→ Task directions
Repeat each entry exactly and drop the pictures.

→ Entries provided
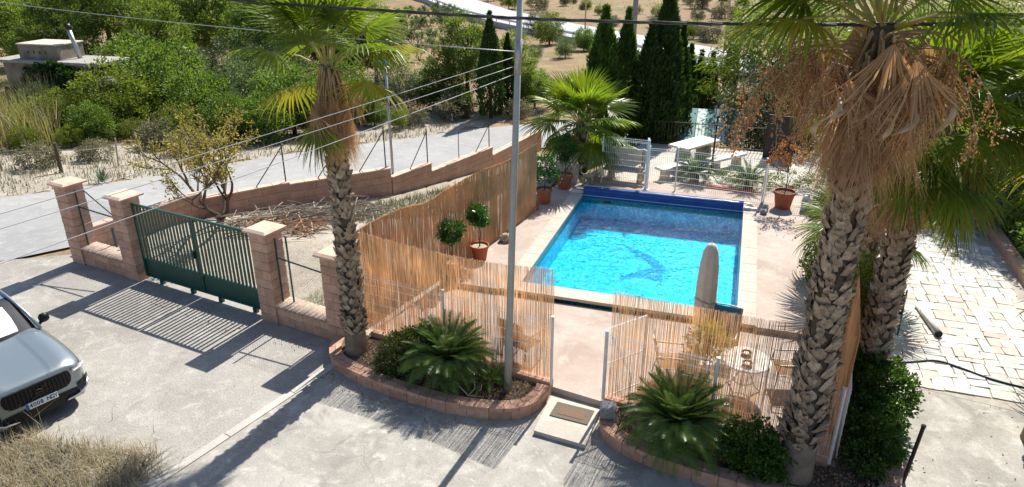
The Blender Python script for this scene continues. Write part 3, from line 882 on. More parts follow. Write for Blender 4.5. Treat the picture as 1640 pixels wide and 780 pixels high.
# ================================================================== POOL FENCE AND REED SCREENS
FA, FB = Vector((-6.75, 11.05)), Vector((1.97, 9.68))
FE = (FB - FA).normalized(); FAng = math.atan2(FE.y, FE.x)
def fpt(x): return FA + FE * ((x - FA.x) / FE.x)
BK = .30
def back_wall(x0, x1, label):
    a, b = fpt(x0), fpt(x1); L = (b - a).length; c = (a + b) / 2
    t = thing('planter_back_wall', (c.x, c.y, 0), label, 'low wall', 'low walls under the reed screens', FAng)
    nb = round(L / .42)
    for r_ in range(2):
        for k in range(nb):
            MB().cbox((-L / 2 + L / nb * (k + .5), .02, .15 * (r_ + .5)), (L / nb - .008, .17, .142), .006).build('block', 'block', t)
back_wall(-6.55, -2.62, 'low block wall under the reed screen behind the left planter')
back_wall(-1.60, 1.97, 'low block wall under the reed screen behind the right planter')
def mesh_panel(mb, a, b, z0, z1, dv=.055, dh=.2, r=.0026):
    a, b = Vector(a), Vector(b); L = (b - a).length; n = max(2, int(L / dv)); nr = Vector((-(b - a).y, (b - a).x)).normalized()
    for k in range(n + 1):
        q = a.lerp(b, k / n); mb.tube([(q.x, q.y, z0), (q.x, q.y, z1)], r, 3, cap=False)
    hs = list(np.arange(z0 + .05, z1, dh)) + [z1 - .03, z1 - .09]
    for z in hs:
        mb.tube([(a.x - nr.x * r * 2, a.y - nr.y * r * 2, z), (b.x - nr.x * r * 2, b.y - nr.y * r * 2, z)], r * 1.35, 3, cap=False)
def mesh_fence(pts, z0, z1, label, group=None, posts=None, r=.0026, name='mesh_fence', pr=.024, dv=.055):
    t = thing(name, (*pts[0], 0), label, 'fence', group)
    o = Vector((*pts[0],))
    for a, b in zip(pts, pts[1:]):
        m = MB(); mesh_panel(m, Vector(a) - o, Vector(b) - o, z0 + .02, z1 - .02, r=r, dv=dv); m.build('wire_panel', 'white', t)
    for p_ in (posts or pts):
        q = Vector(p_) - o
        pm_ = MB().tube([(q.x, q.y, z0 - .04), (q.x, q.y, z1 + .02)], pr, 8); pm_.box((q.x, q.y, z1 + .025), (pr * 2.3, pr * 2.3, .015)); pm_.build('post', 'white', t)
    return t
def fo(x, d=-.05):
    q = fpt(x); return (q.x + -FE.y * d, q.y + FE.x * d)
mesh_fence([fo(-6.72), fo(-4.80), fo(-2.60)], BK, 1.62, 'white wire mesh fence along the back of the left planter', 'white mesh fences')
mesh_fence([fo(-1.63), fo(.18), fo(1.97)], BK, 1.60, 'white wire mesh fence along the back of the right planter', 'white mesh fences', pr=.028)
mesh_fence([(2.06, 9.70), (2.32, 12.0), (2.55, 14.6)], .30, 1.62, 'white wire mesh fence turning back beside the big right palm', 'white mesh fences', posts=[(2.32, 12.0), (2.55, 14.6)], pr=.034)
# open gate leaf
gl = thing('gate_leaf', (-1.63, 10.28, .12), 'open white tubular gate leaf swung inwards beside the right planter', 'gate', None, R(50))
MB().tube([(0, 0, .0), (0, 0, 1.5), (.85, 0, 1.5), (.85, 0, .0)], .018, 6).build('frame', 'white', gl)
MB().tube([(.02, 0, .12), (.83, 0, .12)], .016, 6).build('bottom_rail', 'white', gl)
MB().tube([(.02, 0, .8), (.83, 0, .8)], .012, 6).build('mid_rail', 'white', gl)

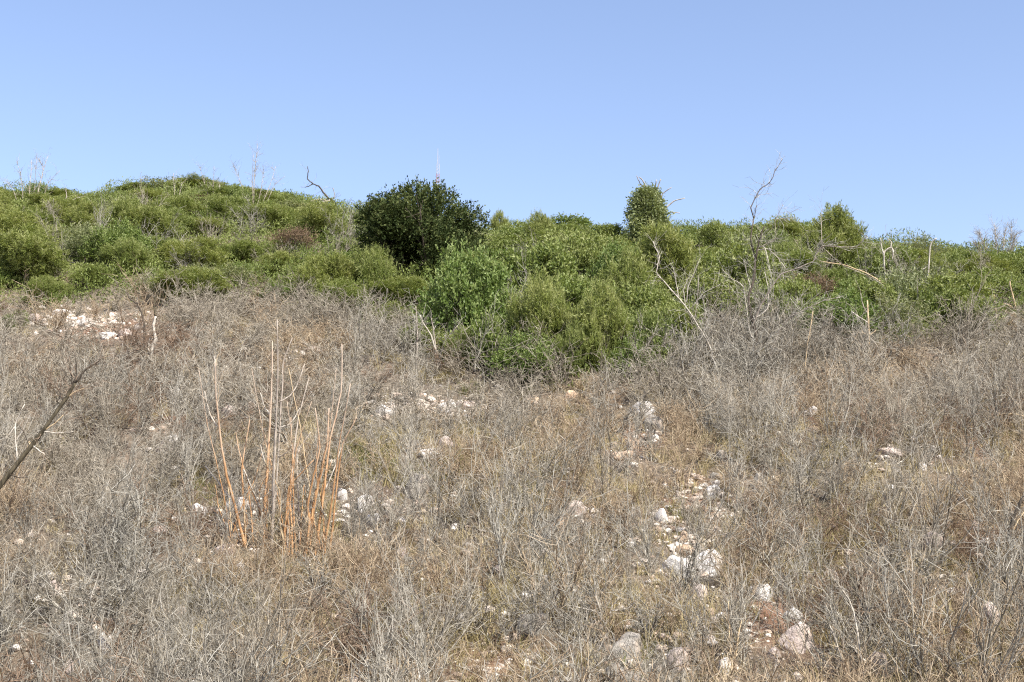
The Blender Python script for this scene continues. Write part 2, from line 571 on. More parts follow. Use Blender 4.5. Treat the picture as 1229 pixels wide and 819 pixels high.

→ The response
The Blender Python script for this scene continues. Write part 3, from line 882 on. More parts follow. Write for Blender 4.5. Treat the picture as 1640 pixels wide and 780 pixels high.
# ================================================================== POOL FENCE AND REED SCREENS
FA, FB = Vector((-6.75, 11.05)), Vector((1.97, 9.68))
FE = (FB - FA).normalized(); FAng = math.atan2(FE.y, FE.x)
def fpt(x): return FA + FE * ((x - FA.x) / FE.x)
BK = .30
def back_wall(x0, x1, label):
    a, b = fpt(x0), fpt(x1); L = (b - a).length; c = (a + b) / 2
    t = thing('planter_back_wall', (c.x, c.y, 0), label, 'low wall', 'low walls under the reed screens', FAng)
    nb = round(L / .42)
    for r_ in range(2):
        for k in range(nb):
            MB().cbox((-L / 2 + L / nb * (k + .5), .02, .15 * (r_ + .5)), (L / nb - .008, .17, .142), .006).build('block', 'block', t)
back_wall(-6.55, -2.62, 'low block wall under the reed screen behind the left planter')
back_wall(-1.60, 1.97, 'low block wall under the reed screen behind the right planter')
def mesh_panel(mb, a, b, z0, z1, dv=.055, dh=.2, r=.0026):
    a, b = Vector(a), Vector(b); L = (b - a).length; n = max(2, int(L / dv)); nr = Vector((-(b - a).y, (b - a).x)).normalized()
    for k in range(n + 1):
        q = a.lerp(b, k / n); mb.tube([(q.x, q.y, z0), (q.x, q.y, z1)], r, 3, cap=False)
    hs = list(np.arange(z0 + .05, z1, dh)) + [z1 - .03, z1 - .09]
    for z in hs:
        mb.tube([(a.x - nr.x * r * 2, a.y - nr.y * r * 2, z), (b.x - nr.x * r * 2, b.y - nr.y * r * 2, z)], r * 1.35, 3, cap=False)
def mesh_fence(pts, z0, z1, label, group=None, posts=None, r=.0026, name='mesh_fence', pr=.024, dv=.055):
    t = thing(name, (*pts[0], 0), label, 'fence', group)
    o = Vector((*pts[0],))
    for a, b in zip(pts, pts[1:]):
        m = MB(); mesh_panel(m, Vector(a) - o, Vector(b) - o, z0 + .02, z1 - .02, r=r, dv=dv); m.build('wire_panel', 'white', t)
    for p_ in (posts or pts):
        q = Vector(p_) - o
        pm_ = MB().tube([(q.x, q.y, z0 - .04), (q.x, q.y, z1 + .02)], pr, 8); pm_.box((q.x, q.y, z1 + .025), (pr * 2.3, pr * 2.3, .015)); pm_.build('post', 'white', t)
    return t
def fo(x, d=-.05):
    q = fpt(x); return (q.x + -FE.y * d, q.y + FE.x * d)
mesh_fence([fo(-6.72), fo(-4.80), fo(-2.60)], BK, 1.62, 'white wire mesh fence along the back of the left planter', 'white mesh fences')
mesh_fence([fo(-1.63), fo(.18), fo(1.97)], BK, 1.60, 'white wire mesh fence along the back of the right planter', 'white mesh fences', pr=.028)
mesh_fence([(2.06, 9.70), (2.32, 12.0), (2.55, 14.6)], .30, 1.62, 'white wire mesh fence turning back beside the big right palm', 'white mesh fences', posts=[(2.32, 12.0), (2.55, 14.6)], pr=.034)
# open gate leaf
gl = thing('gate_leaf', (-1.63, 10.28, .12), 'open white tubular gate leaf swung inwards beside the right planter', 'gate', None, R(50))
MB().tube([(0, 0, .0), (0, 0, 1.5), (.85, 0, 1.5), (.85, 0, .0)], .018, 6).build('frame', 'white', gl)
MB().tube([(.02, 0, .12), (.83, 0, .12)], .016, 6).build('bottom_rail', 'white', gl)
MB().tube([(.02, 0, .8), (.83, 0, .8)], .012, 6).build('mid_rail', 'white', gl)

The Blender Python script for this scene continues. Write part 2, from line 571 on. More parts follow. Use Blender 4.5. Treat the picture as 1229 pixels wide and 819 pixels high.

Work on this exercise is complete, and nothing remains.